_Set exercise_.
Copy out the listing in full, exactly as written, but not its pictures.
--- begin ---
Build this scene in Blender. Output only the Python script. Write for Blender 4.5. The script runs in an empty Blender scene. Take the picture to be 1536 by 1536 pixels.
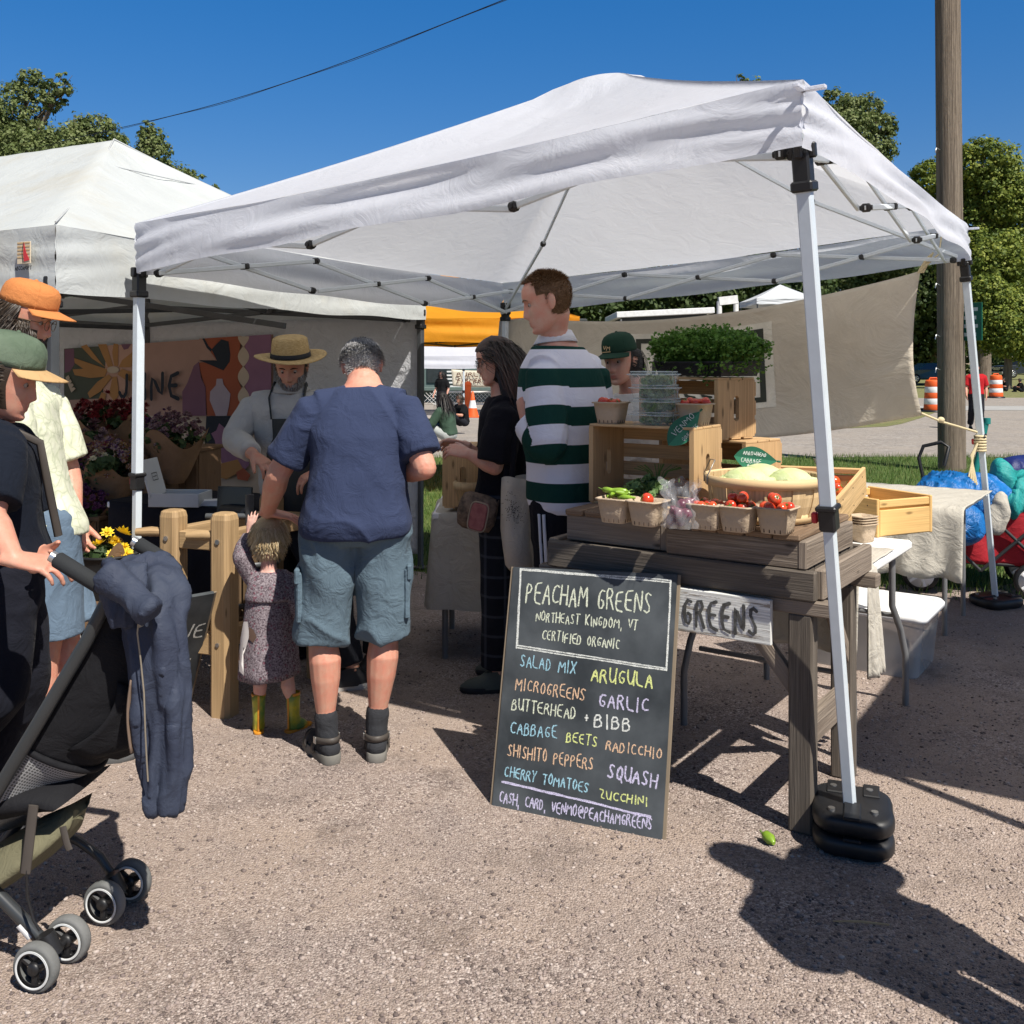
import bpy, bmesh, math, random
import numpy as np
from mathutils import Vector, Matrix
R = math.radians
rng = random.Random(7)
nrg = np.random.RandomState(11)
sc = bpy.context.scene
col = sc.collection
V = Vector
# ---------------------------------------------------------------- camera
F, H, HY = 1480.0, 1.5, 545.0          # focal length in photo pixels, eye height, horizon row
cam = bpy.data.cameras.new('camera')
cam.sensor_fit = 'HORIZONTAL'; cam.sensor_width = 36.0; cam.sensor_height = 36.0
cam.lens = 36.0 * F / 1536.0
cam.shift_y = -(768 - HY) / 1536.0
cam.clip_start = 0.05; cam.clip_end = 3000
camo = bpy.data.objects.new('camera', cam); col.objects.link(camo)
camo.location = (0, 0, H); camo.rotation_euler = (R(90), 0, 0)
sc.camera = camo
# ---------------------------------------------------------------- light
LD = V((-0.43, 0.62, -1.0)).normalized()      # the way the sunlight travels
w = bpy.data.worlds.new('World'); sc.world = w; w.use_nodes = True
nt_ = w.node_tree; nt_.nodes.clear()
sky = nt_.nodes.new('ShaderNodeTexSky'); sky.sky_type = 'NISHITA'; sky.sun_disc = False
sky.sun_elevation = math.asin(-LD.z); sky.sun_rotation = math.atan2(-LD.x, -LD.y)
sky.altitude = 500; sky.air_density = 1.0; sky.dust_density = 0.25; sky.ozone_density = 3.2
hs = nt_.nodes.new('ShaderNodeHueSaturation'); hs.inputs['Saturation'].default_value = 1.40
bg = nt_.nodes.new('ShaderNodeBackground'); bg.inputs['Strength'].default_value = 0.060
wo = nt_.nodes.new('ShaderNodeOutputWorld')
tcw = nt_.nodes.new('ShaderNodeTexCoord'); sxw = nt_.nodes.new('ShaderNodeSeparateXYZ'); rpw = nt_.nodes.new('ShaderNodeValToRGB')
ew = rpw.color_ramp.elements; ew.new(.5); ew.new(.5); ew.new(.5)                       # an even, deep blue sky: softer towards the horizon, unseen zenith darkened to cut the ambient light
for k_, (p_, c_) in enumerate([(.02, .50), (.16, .66), (.35, .84), (.52, .36), (.9, .12)]): ew[k_].position = p_; ew[k_].color = (c_ * 1.1, c_ * .93, c_ * 1.0, 1)
mlw = nt_.nodes.new('ShaderNodeVectorMath'); mlw.operation = 'MULTIPLY'; mlx = nt_.nodes.new('ShaderNodeVectorMath'); mlx.operation = 'SCALE'; mlx.inputs[3].default_value = 1.78
nt_.links.new(tcw.outputs['Generated'], sxw.inputs[0]); nt_.links.new(sxw.outputs[2], rpw.inputs[0])
nt_.links.new(sky.outputs[0], hs.inputs['Color']); nt_.links.new(hs.outputs[0], mlw.inputs[0]); nt_.links.new(rpw.outputs[0], mlw.inputs[1]); nt_.links.new(mlw.outputs[0], mlx.inputs[0]); nt_.links.new(mlx.outputs[0], bg.inputs[0]); nt_.links.new(bg.outputs[0], wo.inputs[0])
sun = bpy.data.lights.new('sun', 'SUN'); sun.energy = 5.0; sun.angle = R(0.53); sun.color = (1.0, 0.95, 0.87)
suno = bpy.data.objects.new('sun', sun); col.objects.link(suno)
suno.rotation_euler = LD.to_track_quat('-Z', 'Y').to_euler(); suno.location = (10, -10, 15)
sc.view_settings.view_transform = 'Standard'; sc.view_settings.look = 'None'
sc.view_settings.exposure = 0.46; sc.view_settings.gamma = 1.0
sc.cycles.use_denoising = True
sc.cycles.max_bounces = 8; sc.cycles.transparent_max_bounces = 12
sc.cycles.sample_clamp_indirect = 8
# ---------------------------------------------------------------- helpers
def at(px, py, Y): return V(((px - 768) / F * Y, Y, H + (HY - py) / F * Y))
def gp(px, py):
    Y = F * H / (py - HY); return at(px, py, Y)
def lerp(a, b, t): return a + (b - a) * t
def fr(d, up=V((0, 0, 1))):
    """orthonormal frame whose x axis is d, z near up"""
    x = d.normalized(); y = up.cross(x)
    if y.length < 1e-4: y = V((0, 1, 0)).cross(x)
    y.normalize(); z = x.cross(y)
    return Matrix((x, y, z)).transposed()
def rz(a): return Matrix.Rotation(a, 3, 'Z')
MW = {}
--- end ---
_Finished exercise_.
Build this scene in Blender. Output only the Python script. Write for Blender 4.5. The script runs in an empty Blender scene. Take the picture to be 1536 by 1536 pixels.
import bpy, bmesh, math, random
import numpy as np
from mathutils import Vector, Matrix
R = math.radians
rng = random.Random(7)
nrg = np.random.RandomState(11)
sc = bpy.context.scene
col = sc.collection
V = Vector
# ---------------------------------------------------------------- camera
F, H, HY = 1480.0, 1.5, 545.0          # focal length in photo pixels, eye height, horizon row
cam = bpy.data.cameras.new('camera')
cam.sensor_fit = 'HORIZONTAL'; cam.sensor_width = 36.0; cam.sensor_height = 36.0
cam.lens = 36.0 * F / 1536.0
cam.shift_y = -(768 - HY) / 1536.0
cam.clip_start = 0.05; cam.clip_end = 3000
camo = bpy.data.objects.new('camera', cam); col.objects.link(camo)
camo.location = (0, 0, H); camo.rotation_euler = (R(90), 0, 0)
sc.camera = camo
# ---------------------------------------------------------------- light
LD = V((-0.43, 0.62, -1.0)).normalized()      # the way the sunlight travels
w = bpy.data.worlds.new('World'); sc.world = w; w.use_nodes = True
nt_ = w.node_tree; nt_.nodes.clear()
sky = nt_.nodes.new('ShaderNodeTexSky'); sky.sky_type = 'NISHITA'; sky.sun_disc = False
sky.sun_elevation = math.asin(-LD.z); sky.sun_rotation = math.atan2(-LD.x, -LD.y)
sky.altitude = 500; sky.air_density = 1.0; sky.dust_density = 0.25; sky.ozone_density = 3.2
hs = nt_.nodes.new('ShaderNodeHueSaturation'); hs.inputs['Saturation'].default_value = 1.40
bg = nt_.nodes.new('ShaderNodeBackground'); bg.inputs['Strength'].default_value = 0.060
wo = nt_.nodes.new('ShaderNodeOutputWorld')
tcw = nt_.nodes.new('ShaderNodeTexCoord'); sxw = nt_.nodes.new('ShaderNodeSeparateXYZ'); rpw = nt_.nodes.new('ShaderNodeValToRGB')
ew = rpw.color_ramp.elements; ew.new(.5); ew.new(.5); ew.new(.5)                       # an even, deep blue sky: softer towards the horizon, unseen zenith darkened to cut the ambient light
for k_, (p_, c_) in enumerate([(.02, .50), (.16, .66), (.35, .84), (.52, .36), (.9, .12)]): ew[k_].position = p_; ew[k_].color = (c_ * 1.1, c_ * .93, c_ * 1.0, 1)
mlw = nt_.nodes.new('ShaderNodeVectorMath'); mlw.operation = 'MULTIPLY'; mlx = nt_.nodes.new('ShaderNodeVectorMath'); mlx.operation = 'SCALE'; mlx.inputs[3].default_value = 1.78
nt_.links.new(tcw.outputs['Generated'], sxw.inputs[0]); nt_.links.new(sxw.outputs[2], rpw.inputs[0])
nt_.links.new(sky.outputs[0], hs.inputs['Color']); nt_.links.new(hs.outputs[0], mlw.inputs[0]); nt_.links.new(rpw.outputs[0], mlw.inputs[1]); nt_.links.new(mlw.outputs[0], mlx.inputs[0]); nt_.links.new(mlx.outputs[0], bg.inputs[0]); nt_.links.new(bg.outputs[0], wo.inputs[0])
sun = bpy.data.lights.new('sun', 'SUN'); sun.energy = 5.0; sun.angle = R(0.53); sun.color = (1.0, 0.95, 0.87)
suno = bpy.data.objects.new('sun', sun); col.objects.link(suno)
suno.rotation_euler = LD.to_track_quat('-Z', 'Y').to_euler(); suno.location = (10, -10, 15)
sc.view_settings.view_transform = 'Standard'; sc.view_settings.look = 'None'
sc.view_settings.exposure = 0.46; sc.view_settings.gamma = 1.0
sc.cycles.use_denoising = True
sc.cycles.max_bounces = 8; sc.cycles.transparent_max_bounces = 12
sc.cycles.sample_clamp_indirect = 8
# ---------------------------------------------------------------- helpers
def at(px, py, Y): return V(((px - 768) / F * Y, Y, H + (HY - py) / F * Y))
def gp(px, py):
    Y = F * H / (py - HY); return at(px, py, Y)
def lerp(a, b, t): return a + (b - a) * t
def fr(d, up=V((0, 0, 1))):
    """orthonormal frame whose x axis is d, z near up"""
    x = d.normalized(); y = up.cross(x)
    if y.length < 1e-4: y = V((0, 1, 0)).cross(x)
    y.normalize(); z = x.cross(y)
    return Matrix((x, y, z)).transposed()
def rz(a): return Matrix.Rotation(a, 3, 'Z')
MW = {}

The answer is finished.